Sim, de um conflito moral intenso sobre a identidade de género, sobre a sexualidade e sobre a família irlandesa. A 8.ª emenda à Constituição [1983] tentou estabelecer um autêntico código de honra para a nação, interpretando aquilo que o país era e o que queria ser, numa época em que não havia oposição, nem havia um movimento pró-escolha. E numa altura em que o papel da mulher na sociedade começava a mudar no resto do mundo e em que a República da Irlanda dava os primeiros passos na União Europeia e era obrigada a deixar cair o seu modelo proteccionista, a emenda foi usada por quem estava no poder como veículo de resistência à mudança e como mecanismo de promoção da campanha moral para o estabelecimento do tal código de honra.

Mas estando essa mudança em marcha, por que é que os sucessivos governos irlandeses se recusaram a mudar a lei até aos dias de hoje?
A verdade é que a emenda teve um efeito muito eficiente nos primeiros anos, gerando uma espécie de pânico moral.
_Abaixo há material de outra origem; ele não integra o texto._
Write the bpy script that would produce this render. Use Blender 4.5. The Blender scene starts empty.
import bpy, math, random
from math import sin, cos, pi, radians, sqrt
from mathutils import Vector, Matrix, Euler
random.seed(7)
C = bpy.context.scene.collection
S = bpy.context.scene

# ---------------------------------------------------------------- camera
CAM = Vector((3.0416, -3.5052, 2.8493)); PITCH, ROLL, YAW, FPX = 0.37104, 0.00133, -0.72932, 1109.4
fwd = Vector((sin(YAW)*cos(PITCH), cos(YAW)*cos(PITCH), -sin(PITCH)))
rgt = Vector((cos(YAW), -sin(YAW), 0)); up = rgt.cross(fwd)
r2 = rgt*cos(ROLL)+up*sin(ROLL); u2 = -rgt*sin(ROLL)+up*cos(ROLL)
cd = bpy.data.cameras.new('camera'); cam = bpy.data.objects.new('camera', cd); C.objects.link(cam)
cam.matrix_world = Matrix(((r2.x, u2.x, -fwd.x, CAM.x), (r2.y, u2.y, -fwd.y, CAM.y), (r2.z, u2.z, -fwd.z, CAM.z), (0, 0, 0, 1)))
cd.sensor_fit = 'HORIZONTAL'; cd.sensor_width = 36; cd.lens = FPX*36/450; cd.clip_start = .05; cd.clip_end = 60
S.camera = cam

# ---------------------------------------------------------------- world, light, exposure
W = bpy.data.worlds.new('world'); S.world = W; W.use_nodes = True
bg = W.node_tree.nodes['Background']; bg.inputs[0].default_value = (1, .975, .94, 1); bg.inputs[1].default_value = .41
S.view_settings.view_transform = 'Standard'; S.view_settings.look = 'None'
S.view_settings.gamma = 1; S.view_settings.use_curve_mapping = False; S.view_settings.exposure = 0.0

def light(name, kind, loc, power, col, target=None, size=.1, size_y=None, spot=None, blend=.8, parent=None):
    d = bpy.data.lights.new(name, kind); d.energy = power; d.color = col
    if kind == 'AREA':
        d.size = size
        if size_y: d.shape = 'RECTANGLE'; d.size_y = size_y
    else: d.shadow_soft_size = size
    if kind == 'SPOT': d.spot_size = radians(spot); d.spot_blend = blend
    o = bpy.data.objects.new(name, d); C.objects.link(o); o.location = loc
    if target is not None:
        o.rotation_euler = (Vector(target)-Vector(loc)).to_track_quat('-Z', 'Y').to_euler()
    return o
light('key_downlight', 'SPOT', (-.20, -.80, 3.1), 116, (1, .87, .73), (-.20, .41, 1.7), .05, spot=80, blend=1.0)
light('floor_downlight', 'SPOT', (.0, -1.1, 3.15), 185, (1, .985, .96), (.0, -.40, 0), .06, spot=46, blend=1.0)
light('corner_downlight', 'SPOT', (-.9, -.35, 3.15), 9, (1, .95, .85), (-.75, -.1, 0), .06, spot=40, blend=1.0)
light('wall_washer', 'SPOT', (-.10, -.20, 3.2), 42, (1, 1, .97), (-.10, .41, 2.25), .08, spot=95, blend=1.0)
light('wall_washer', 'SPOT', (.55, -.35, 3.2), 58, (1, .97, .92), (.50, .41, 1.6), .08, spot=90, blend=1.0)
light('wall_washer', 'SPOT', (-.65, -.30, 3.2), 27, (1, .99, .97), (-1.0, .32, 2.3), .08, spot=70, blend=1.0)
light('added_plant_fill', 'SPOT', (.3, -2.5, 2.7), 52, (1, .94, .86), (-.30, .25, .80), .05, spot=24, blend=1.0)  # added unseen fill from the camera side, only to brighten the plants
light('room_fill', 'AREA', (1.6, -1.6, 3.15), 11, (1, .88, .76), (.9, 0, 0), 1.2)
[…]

Os partidos acabaram por aceitá-la. Todos os políticos que falavam a favor da despenalização do aborto ou que assumiram uma abordagem mais liberal para esta questão começaram a ser atacados e humilhados publicamente. E o assunto deixou de ser discutido politicamente, por ser demasiado arriscado em termos reputacionais.

Essa realidade encontrou paralelo na sociedade civil ou apenas no meio político?
Foi semelhante na sociedade civil. O tema tornou-se demasiado sensível e controverso. Mesmo durante os anos 90. A própria linguagem à volta do tema tornou-se eufemística – quando se falava no assunto a palavra “aborto” era muitas vezes suprimida. Só com os casos mais dramáticos que referiu e com a atenção – e condenação – internacional que eles suscitaram é que o código de honra começou a ser gradualmente enfraquecido. Aos poucos o debate foi evoluindo e a classe política começou envolver-se de uma forma mais aberta.
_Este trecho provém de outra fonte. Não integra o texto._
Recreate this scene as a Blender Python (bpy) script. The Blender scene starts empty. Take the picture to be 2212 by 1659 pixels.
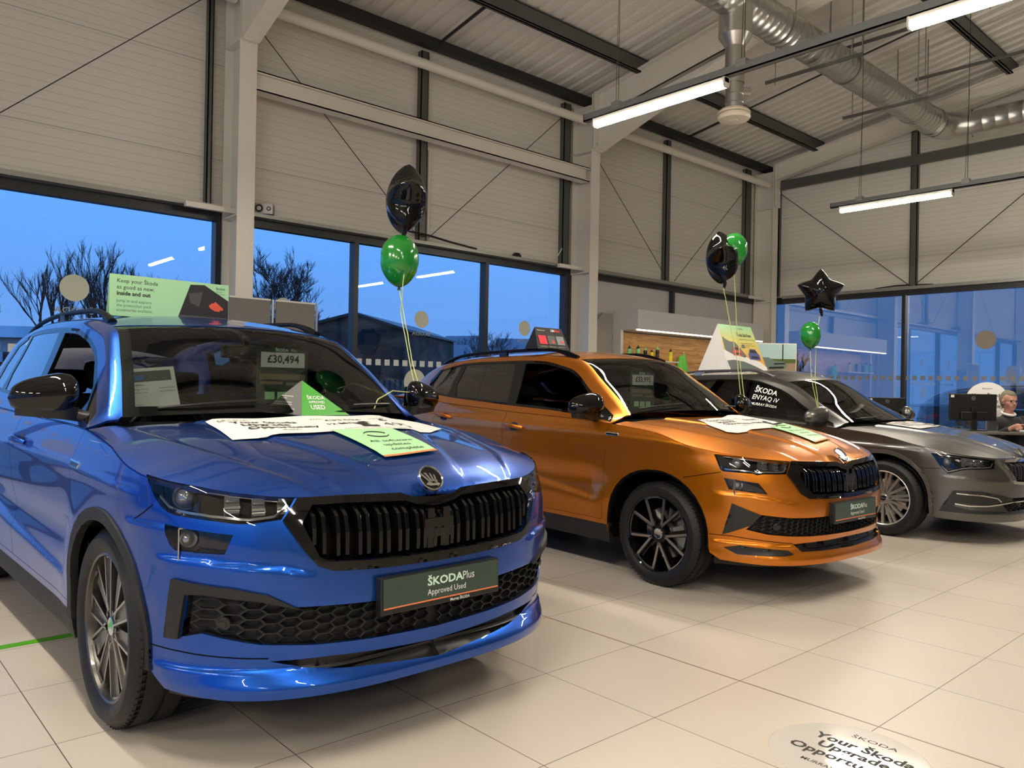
import bpy, bmesh, math, random
import numpy as np
from mathutils import Vector, Matrix, noise
from mathutils.geometry import delaunay_2d_cdt
PI = math.pi
random.seed(7)
SC = bpy.context.scene
COL = SC.collection
# ------------------------------------------------------------------ camera
CAM_H = 1.2756
_f, _yaw, _pit, _rol = 1693.9, 0.83834, 0.002185, 0.01852
_fw = Vector((math.cos(_yaw)*math.cos(_pit), math.sin(_yaw)*math.cos(_pit), math.sin(_pit)))
_r = Vector((math.sin(_yaw), -math.cos(_yaw), 0)); _up = _r.cross(_fw)
_r2 = _r*math.cos(_rol)+_up*math.sin(_rol); _u2 = _up*math.cos(_rol)-_r*math.sin(_rol)
cd = bpy.data.cameras.new('camera'); cam = bpy.data.objects.new('camera', cd); COL.objects.link(cam)
cd.sensor_fit = 'HORIZONTAL'; cd.sensor_width = 36; cd.lens = 36*_f/2212; cd.clip_start = .05; cd.clip_end = 500
cam.matrix_world = Matrix(((_r2.x, _u2.x, -_fw.x, 0), (_r2.y, _u2.y, -_fw.y, 0), (_r2.z, _u2.z, -_fw.z, CAM_H), (0, 0, 0, 1)))
SC.camera = cam
# ------------------------------------------------------------------ world and exposure
SC.view_settings.view_transform = 'Standard'; SC.view_settings.look = 'None'
SC.view_settings.exposure = 0.0; SC.view_settings.gamma = 1; SC.view_settings.use_curve_mapping = False
w = bpy.data.worlds.new('dusk_sky'); SC.world = w; w.use_nodes = True
nt = w.node_tree; nt.nodes.clear()
out = nt.nodes.new('ShaderNodeOutputWorld'); bg = nt.nodes.new('ShaderNodeBackground')
tc = nt.nodes.new('ShaderNodeTexCoord'); sp = nt.nodes.new('ShaderNodeSeparateXYZ'); cr = nt.nodes.new('ShaderNodeValToRGB')
nt.links.new(tc.outputs['Generated'], sp.inputs[0]); nt.links.new(sp.outputs['Z'], cr.inputs[0])
e = cr.color_ramp.elements
e[0].position = 0.0; e[0].color = (.15, .33, .72, 1); e[1].position = .5; e[1].color = (.10, .33, .95, 1)
k = e.new(.10); k.color = (.125, .34, .84, 1); k = e.new(.22); k.color = (.125, .40, 1.0, 1)
nt.links.new(cr.outputs[0], bg.inputs[0]); bg.inputs[1].default_value = 1.15
nt.links.new(bg.outputs[0], out.inputs[0])
LAMP_E = 190.0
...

Os tempos mudaram e ainda recentemente a Irlanda aprovou o casamento entre pessoas do mesmo sexo [2015]. Pertence ao grupo dos que vêem no referendo um teste decisivo à transformação liberal da sociedade irlandesa?
Sim. É um momento histórico e a legalização do casamento gay foi um passo muito importante nessa direcção. Hoje vemos pessoas a debater questões relacionadas com a sexualidade, com a igualdade de género, com o acesso igualitário ao casamento ou com a visão da mulher enquanto alguém que pode ter autoridade sobre a sua vida reprodutiva. Ouvir a opinião das pessoas sobre o aborto, através do referendo, pode ser uma oportunidade histórica para abandonarmos de vez as políticas morais do passado e darmos um novo horizonte às mulheres na sociedade irlandesa.

É verdade que a Igreja Católica tem estado pouco interventiva na campanha para este referendo?
Em comparação com a forma como se envolveu no início dos anos 80, sim, tem sido bastante mais discreta. A Igreja tem estado ausente do debate público, da televisão e não tem feito intervenções públicas a dizer às pessoas como devem votar. Claro que o tema é discutido internamente e nas celebrações religiosas. Mas a verdade é que a Igreja não tem procurado causar impacto fora desse âmbito.

As sondagens mostram que há mais de 20% de indecisos ou não-declarados. Devemos preparar-nos para uma surpresa ao estilo “Brexit”?
Confesso que estou um pouco preocupada com o tamanho real dessa fatia de eleitores indecisos e com a persistência de posturas inflexíveis de muitas pessoas que nunca tiveram de se confrontar com casos de gravidezes impraticáveis. Para muitos irlandeses o tema do aborto ainda é demasiado abstracto. Por isso prefiro não fazer previsões.

Em caso de rejeição da despenalização do aborto, acredita que o debate pode morrer durante os próximos anos?
Penso que não. Situações trágicas relacionadas com gravidezes problemáticas vão continuar a acontecer na Irlanda e a 8ª emenda – para além de não oferecer soluções – apenas causa agitação. O tema continuará a merecer a atenção internacional e isso manterá a Irlanda sob pressão.

É o texto da 8.ª emenda que não oferece soluções ou é a interpretação que a classe política, judicial e social irlandesa faz dele que as não oferece?
Ambos. Porque a letra da lei cria uma espécie de conflito entre direitos dentro da Constituição, que merecem interpretação. E a legislação existente, que resultou dessa interpretação, é bastante pragmática e impraticável. Não serve os interesses de ninguém e tem gerado repetidos episódios de opressão vergonhosa e lastimável sobre as mulheres.